Step 3;Apply the exceptions to the PER. Would the parol evidence: Explain a custom or trade usage; Identify a party to the contract or the subjected matter of the contract; Reveal that entry into the written contract was subject to a condition yet to be fulfilled; Show a collateral; or Prove that the written part was not the full contract.

Step 4 'Check whether there is collateral contract in existence. While this possibility is covered in the exceptions to the PER, it is necessary to consider the issue on its own. Remember that the courts will not readily find a collateral contract and there are three prerequisites: The statement which forms the collateral contract must be promise and otherwise fulfill the requirements of a contract. The party to whom the statement is made must rely upon the statement in entering the main contract. The best guide to a collateral is where one party hesitates before signing a written contract but eventually does so on the basis of a promise made by the other. The collateral contract must be consistent with the main contract.

Step 5; Categories the statements that are in dispute in three ways:Puffs, (which can be rejected as having no legal significance)

Representations Terms

To decide between terms and representations apply the 4 indicative factors:

1. timing;
2. oral statement followed by writing;
3. special skill or knowledge of one party; and importance of the statement. At this point in your answer you should mention that a representation will only give rise to liability if it induces the contract and is false.

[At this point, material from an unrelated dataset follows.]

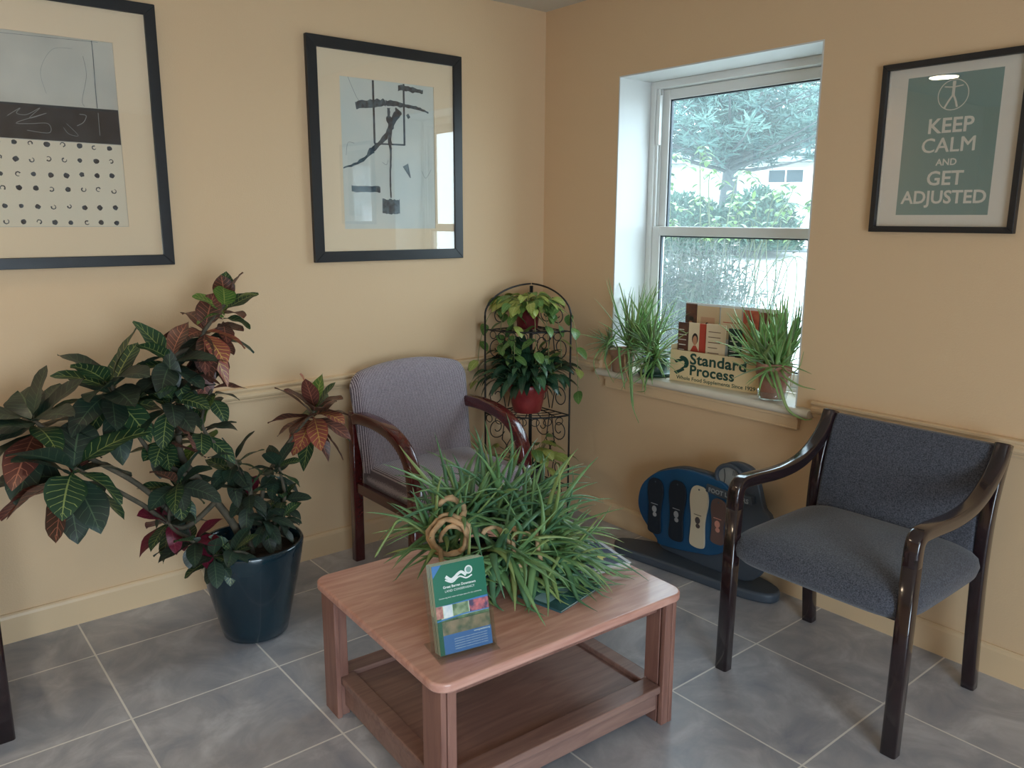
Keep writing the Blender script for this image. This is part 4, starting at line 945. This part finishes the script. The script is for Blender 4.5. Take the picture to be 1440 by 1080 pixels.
for P, r in (([(-.03, .0, .11), (-.07, .01, .16), (-.10, .02, .08), (-.09, .0, .0), (-.085, -.03, -.04)], .0045), ([(-.04, -.03, .11), (-.08, -.05, .12), (-.095, -.08, .03), (-.085, -.10, -.06)], .006),
             ([(-.03, -.05, .12), (-.07, -.10, .10), (-.085, -.13, -.02), (-.09, -.15, -.12), (-.085, -.19, -.20)], .004), ([(-.04, -.07, .10), (-.08, -.13, .02), (-.09, -.15, -.08), (-.085, -.155, -.13)], .005),
             ([(-.02, .03, .11), (-.07, .05, .13), (-.12, .07, .05), (-.10, .05, -.04)], .0035)):
    b = MB(); Q = smooth_pts(P, 5); b.tube(Q, [r*(1-(i/len(Q))**2)+.0006 for i in range(len(Q))], 6, flat=.6); b.build('trailing_leaf', SM, a1_, smooth=True)
b = MB(); Q = smooth_pts([(-.05, -.06, .09), (-.075, -.085, .05), (-.08, -.10, .02), (-.075, -.12, -.03)], 5); b.tube(Q, .006, 7); b.build('dry_stem', dry_m, a1_, smooth=True)

s2 = Vector((.055, -.725, SZ+.0005))
a2_ = empty('potted_aloe', s2, label='dense green aloe in a small dark green pot beside the cardboard display', cat='plant')
b = MB(); b.lathe([(0, 0), (.075, 0), (.082, .012), (.080, .016), (.055, .010), (.050, .012), (.060, .07), (.064, .085), (.060, .085), (.054, .07), (0, .07)], 36); b.build('pot', mat('dark_green_plastic', (30, 62, 48), .35), a2_, smooth=True)
sros(a2_, 'leaf_cluster', (-.01, .02, .10), (-.1, .15, 1), 56, .27, .0064, (3, 55), .4, (6, 4, 1), 74, sway=.4)
sros(a2_, 'leaf_cluster', (-.03, -.01, .09), (-.6, -.35, .6), 44, .20, .0060, (5, 90), .7, (6, 3, 1.5), 75, sway=.7, zmin=lambda p: 0 if p.x > -.1 else -9)
sros(a2_, 'leaf_cluster', (-.045, -.015, .05), (-.75, -.3, .3), 22, .15, .0055, (5, 90), .9, (6, 3, 1), 76, sway=.7, zmin=lambda p: 0 if p.x > -.1 else -9)
for P, r in (([(-.04, -.03, .07), (-.08, -.10, .13), (-.085, -.18, .19), (-.08, -.24, .23)], .005), ([(-.03, -.02, .10), (-.07, -.08, .20), (-.07, -.15, .235), (-.06, -.22, .22)], .0045), ([(-.04, -.03, .08), (-.085, -.09, .10), (-.09, -.16, .11), (-.09, -.24, .09)], .0045), ([(-.05, .02, .06), (-.10, .0, .02), (-.11, -.04, -.05), (-.10, .02, -.07)], .005)):
    b = MB(); Q = smooth_pts(P, 5); b.tube(Q, [r*(1-(i/len(Q))**2)+.0006 for i in range(len(Q))], 6, flat=.6); b.build('trailing_leaf', [aloe_l], a2_, smooth=True)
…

Step 6; Assuming that the statement in question is a term, apply the condition/warranty distinction. Remember a condition, if breached, allows the innocent party to rescind the contract and sue for damages, however an unfulfilled warranty only means damages.

Step 7; Check to see if there are any implied terms. In this course you are only expected to recognize, in a problem situation, terms that might be implied through prior dealing between the parties. You need only to be aware that in theory, terms can be implied through custom, to give business efficacy and in some instances by statute.